## Requirement
Word for word, restate the lines from the start of the data below through the line containing "o = bpy.data.objects.new('lettering', me2);".

= = = = = = =

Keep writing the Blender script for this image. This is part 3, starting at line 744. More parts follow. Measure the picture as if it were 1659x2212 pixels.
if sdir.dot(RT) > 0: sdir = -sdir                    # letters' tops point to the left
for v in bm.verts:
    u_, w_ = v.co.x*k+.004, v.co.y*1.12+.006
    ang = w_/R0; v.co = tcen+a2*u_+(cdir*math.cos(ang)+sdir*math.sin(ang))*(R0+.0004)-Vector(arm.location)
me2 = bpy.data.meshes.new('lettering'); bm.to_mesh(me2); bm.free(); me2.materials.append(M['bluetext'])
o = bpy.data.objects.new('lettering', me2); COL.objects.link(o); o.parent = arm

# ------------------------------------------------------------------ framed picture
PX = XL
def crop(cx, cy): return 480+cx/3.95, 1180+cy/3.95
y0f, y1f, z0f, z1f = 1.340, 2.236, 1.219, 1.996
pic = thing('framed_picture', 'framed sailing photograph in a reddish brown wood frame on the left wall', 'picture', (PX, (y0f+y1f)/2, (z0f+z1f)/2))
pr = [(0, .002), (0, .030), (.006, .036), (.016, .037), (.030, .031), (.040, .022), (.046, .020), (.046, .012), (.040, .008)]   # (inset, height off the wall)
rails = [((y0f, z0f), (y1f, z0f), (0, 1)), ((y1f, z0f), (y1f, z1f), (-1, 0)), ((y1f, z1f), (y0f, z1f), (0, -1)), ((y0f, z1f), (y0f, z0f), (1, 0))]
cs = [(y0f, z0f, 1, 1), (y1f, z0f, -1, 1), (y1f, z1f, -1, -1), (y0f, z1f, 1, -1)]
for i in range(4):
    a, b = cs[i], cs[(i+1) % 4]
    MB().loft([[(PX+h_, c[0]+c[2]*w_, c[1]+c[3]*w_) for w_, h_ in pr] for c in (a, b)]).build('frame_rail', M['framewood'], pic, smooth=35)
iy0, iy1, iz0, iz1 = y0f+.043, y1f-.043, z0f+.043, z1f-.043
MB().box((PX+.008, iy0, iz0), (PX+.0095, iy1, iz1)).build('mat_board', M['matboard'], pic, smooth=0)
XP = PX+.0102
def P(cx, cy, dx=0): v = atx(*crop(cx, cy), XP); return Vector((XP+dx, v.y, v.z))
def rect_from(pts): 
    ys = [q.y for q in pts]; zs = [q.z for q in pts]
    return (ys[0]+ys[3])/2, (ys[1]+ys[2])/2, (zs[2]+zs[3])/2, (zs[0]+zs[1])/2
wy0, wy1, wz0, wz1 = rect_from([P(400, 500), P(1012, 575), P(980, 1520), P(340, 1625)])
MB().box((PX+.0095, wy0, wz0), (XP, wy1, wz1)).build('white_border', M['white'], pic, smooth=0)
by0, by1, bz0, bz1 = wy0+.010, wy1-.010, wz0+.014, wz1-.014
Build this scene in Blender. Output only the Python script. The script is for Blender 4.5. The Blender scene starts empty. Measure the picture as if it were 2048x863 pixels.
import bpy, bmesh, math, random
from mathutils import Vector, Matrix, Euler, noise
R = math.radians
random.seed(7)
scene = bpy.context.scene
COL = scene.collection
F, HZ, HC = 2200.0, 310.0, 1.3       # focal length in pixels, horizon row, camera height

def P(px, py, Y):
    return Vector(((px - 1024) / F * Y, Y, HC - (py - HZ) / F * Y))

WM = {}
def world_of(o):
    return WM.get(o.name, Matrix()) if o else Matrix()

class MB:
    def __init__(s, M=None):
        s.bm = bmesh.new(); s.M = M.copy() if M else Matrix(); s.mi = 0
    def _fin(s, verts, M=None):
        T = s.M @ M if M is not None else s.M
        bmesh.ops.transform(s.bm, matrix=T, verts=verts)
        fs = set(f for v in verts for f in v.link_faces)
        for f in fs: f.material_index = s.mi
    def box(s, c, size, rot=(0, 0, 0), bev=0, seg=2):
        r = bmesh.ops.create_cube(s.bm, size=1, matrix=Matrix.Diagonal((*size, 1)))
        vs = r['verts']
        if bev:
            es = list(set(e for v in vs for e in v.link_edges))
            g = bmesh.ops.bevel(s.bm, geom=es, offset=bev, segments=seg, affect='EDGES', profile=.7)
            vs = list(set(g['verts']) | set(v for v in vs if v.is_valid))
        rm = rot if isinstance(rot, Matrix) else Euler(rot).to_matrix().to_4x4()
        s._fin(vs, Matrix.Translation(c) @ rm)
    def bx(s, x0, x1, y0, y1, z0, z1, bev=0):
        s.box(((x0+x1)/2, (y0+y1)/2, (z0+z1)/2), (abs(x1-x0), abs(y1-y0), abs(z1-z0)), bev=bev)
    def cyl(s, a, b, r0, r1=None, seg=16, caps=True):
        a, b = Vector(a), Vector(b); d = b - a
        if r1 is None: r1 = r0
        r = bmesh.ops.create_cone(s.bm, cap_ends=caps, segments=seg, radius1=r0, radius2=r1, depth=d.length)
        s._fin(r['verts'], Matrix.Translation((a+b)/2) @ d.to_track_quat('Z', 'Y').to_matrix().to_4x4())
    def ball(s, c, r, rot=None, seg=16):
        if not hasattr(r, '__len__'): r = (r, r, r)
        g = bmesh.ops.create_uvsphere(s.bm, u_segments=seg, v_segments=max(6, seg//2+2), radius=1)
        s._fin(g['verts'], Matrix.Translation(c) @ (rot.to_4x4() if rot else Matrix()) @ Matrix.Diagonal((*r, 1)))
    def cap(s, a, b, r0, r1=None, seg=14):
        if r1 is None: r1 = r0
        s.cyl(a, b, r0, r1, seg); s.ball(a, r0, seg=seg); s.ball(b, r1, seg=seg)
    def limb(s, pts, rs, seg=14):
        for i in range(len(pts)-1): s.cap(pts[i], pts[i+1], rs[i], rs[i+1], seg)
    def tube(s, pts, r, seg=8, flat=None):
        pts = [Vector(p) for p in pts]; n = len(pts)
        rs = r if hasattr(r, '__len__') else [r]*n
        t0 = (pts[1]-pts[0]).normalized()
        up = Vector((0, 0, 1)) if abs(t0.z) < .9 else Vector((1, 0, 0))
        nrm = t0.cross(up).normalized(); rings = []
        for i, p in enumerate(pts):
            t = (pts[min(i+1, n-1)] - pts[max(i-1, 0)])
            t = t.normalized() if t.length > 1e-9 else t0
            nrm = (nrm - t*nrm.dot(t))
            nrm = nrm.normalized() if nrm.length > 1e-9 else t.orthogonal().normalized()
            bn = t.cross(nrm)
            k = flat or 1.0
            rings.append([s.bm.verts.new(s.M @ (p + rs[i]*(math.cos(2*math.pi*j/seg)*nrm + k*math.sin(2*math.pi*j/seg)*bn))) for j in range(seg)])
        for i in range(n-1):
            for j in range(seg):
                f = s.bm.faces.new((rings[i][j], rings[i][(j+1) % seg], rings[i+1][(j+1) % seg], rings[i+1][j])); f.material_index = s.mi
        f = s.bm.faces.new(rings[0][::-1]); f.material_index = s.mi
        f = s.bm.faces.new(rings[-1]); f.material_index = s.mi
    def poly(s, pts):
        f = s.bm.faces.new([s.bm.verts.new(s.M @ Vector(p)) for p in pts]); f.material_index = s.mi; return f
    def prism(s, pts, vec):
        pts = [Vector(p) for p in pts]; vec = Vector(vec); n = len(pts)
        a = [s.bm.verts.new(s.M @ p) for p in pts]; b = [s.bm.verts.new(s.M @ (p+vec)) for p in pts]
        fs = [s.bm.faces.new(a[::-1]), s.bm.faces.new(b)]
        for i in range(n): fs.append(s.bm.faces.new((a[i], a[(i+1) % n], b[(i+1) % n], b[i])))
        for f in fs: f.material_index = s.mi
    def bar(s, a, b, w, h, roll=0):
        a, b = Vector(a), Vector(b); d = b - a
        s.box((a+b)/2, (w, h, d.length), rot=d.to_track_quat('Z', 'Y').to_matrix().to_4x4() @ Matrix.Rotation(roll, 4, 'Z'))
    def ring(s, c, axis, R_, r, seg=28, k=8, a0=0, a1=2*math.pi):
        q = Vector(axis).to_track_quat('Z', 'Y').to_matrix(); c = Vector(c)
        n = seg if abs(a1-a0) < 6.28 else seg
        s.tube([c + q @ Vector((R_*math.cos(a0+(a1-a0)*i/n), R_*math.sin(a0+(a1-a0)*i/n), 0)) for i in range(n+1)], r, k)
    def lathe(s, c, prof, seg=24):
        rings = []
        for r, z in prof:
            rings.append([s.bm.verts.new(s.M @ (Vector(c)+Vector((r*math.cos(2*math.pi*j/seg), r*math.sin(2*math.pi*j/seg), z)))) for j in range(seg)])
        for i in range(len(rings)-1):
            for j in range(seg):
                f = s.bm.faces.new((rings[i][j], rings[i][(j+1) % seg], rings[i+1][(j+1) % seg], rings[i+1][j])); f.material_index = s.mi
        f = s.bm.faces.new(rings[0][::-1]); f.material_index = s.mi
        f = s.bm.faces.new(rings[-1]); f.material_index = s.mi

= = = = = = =

## Answer to the exercise
Keep writing the Blender script for this image. This is part 3, starting at line 744. More parts follow. Measure the picture as if it were 1659x2212 pixels.
if sdir.dot(RT) > 0: sdir = -sdir                    # letters' tops point to the left
for v in bm.verts:
    u_, w_ = v.co.x*k+.004, v.co.y*1.12+.006
    ang = w_/R0; v.co = tcen+a2*u_+(cdir*math.cos(ang)+sdir*math.sin(ang))*(R0+.0004)-Vector(arm.location)
me2 = bpy.data.meshes.new('lettering'); bm.to_mesh(me2); bm.free(); me2.materials.append(M['bluetext'])
o = bpy.data.objects.new('lettering', me2); COL.objects.link(o); o.parent = arm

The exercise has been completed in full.